WYOMING — Although the exact day is unknown, on or around this day in history, the first female Justice of the Peace in the United States was appointed in the Wyoming Territory.
In February of 1870, Esther Hobart Morris was appointed as the first female Justice of the Peace for the South Pass District of the Wyoming Territory. She was the first woman to hold judicial office in the United States. Morris was appointed following the resignation of the acting Justice of the Peace. He resigned due to women gaining the right to vote in Wyoming.
Senator Cynthia Lummis tweeted this morning, “On this day in 1870, Esther Hobart Morris was officially appointed as the first female Justice of the Peace for the South Pass District in Wyoming. Her statue proudly stands in the Hall of Columns at the Capitol in D.C. and inside the Wyoming state Capitol. #equalitystate.” Some sources cite her appointment date as Feb. 14, Feb. 12, and Feb. 17.

On December 10, 1869, Wyoming became the first territory to grant women the right to vote and to hold office. The law also led to laws giving married women the right to own their own land. According to the National Park Service, on the day of Morris’s appointment, the county clerk sent a telegraph along the wires that read, “Wyoming, the youngest and one of the richest Territories in the United States, gave equal rights to women in action as well as words.”
Morris served for nearly nine months until the election in November of 1870. Morris wanted to run for another term but neither the republican nor the democratic party would nominate her, proving that laws can change quickly in the eyes of the law but slowly in the hearts and minds of citizens.
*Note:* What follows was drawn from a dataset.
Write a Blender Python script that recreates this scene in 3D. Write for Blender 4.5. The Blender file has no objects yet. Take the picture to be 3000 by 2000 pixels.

In November of 2020, nearly 151 years after Morris became the first woman to hold judicial office in Wyoming and the U.S, Cynthia Lummis was elected as the first female Senator to represent the State of Wyoming in the U.S Senate.
Morris was active in the women’s suffrage movement, she attended the American Woman Suffrage Association convention in San Francisco in 1872. She also served as the vice president of the National American Woman Suffrage Association in 1876 and spoke in Philadelphia at the national suffrage convention that same year.
During the Wyoming statehood celebration in 1890, Morris was honored as a suffrage pioneer. In 1895, at age 80, she was elected as a delegate to the national suffrage convention in Cleveland.
Morris was born in New York in 1814. According to Architect of the Capitol, she was active in the anti-slavery movement. She was a seamstress, milliner, and businesswoman. Morris married twice and had three children, Archy Slack and twins, Robert and Edward Morris.
Following her first husband’s death, she moved to Peru Illinois, and married John Morris. The Morris family moved to the gold rush camp at South Pass City in 1868-1869. In 1872, Morris left her abusive husband and moved to Laramie to live with her oldest son. She died in Cheyenne on April 3, 1902.
In 1960, a statue of her by Avard Fairbanks was placed in the National Statuary Hall Collection in the U.S Capitol in Washington, DC. A replica of the statue was placed outside the Wyoming State Capitol in Cheyenne in 1963.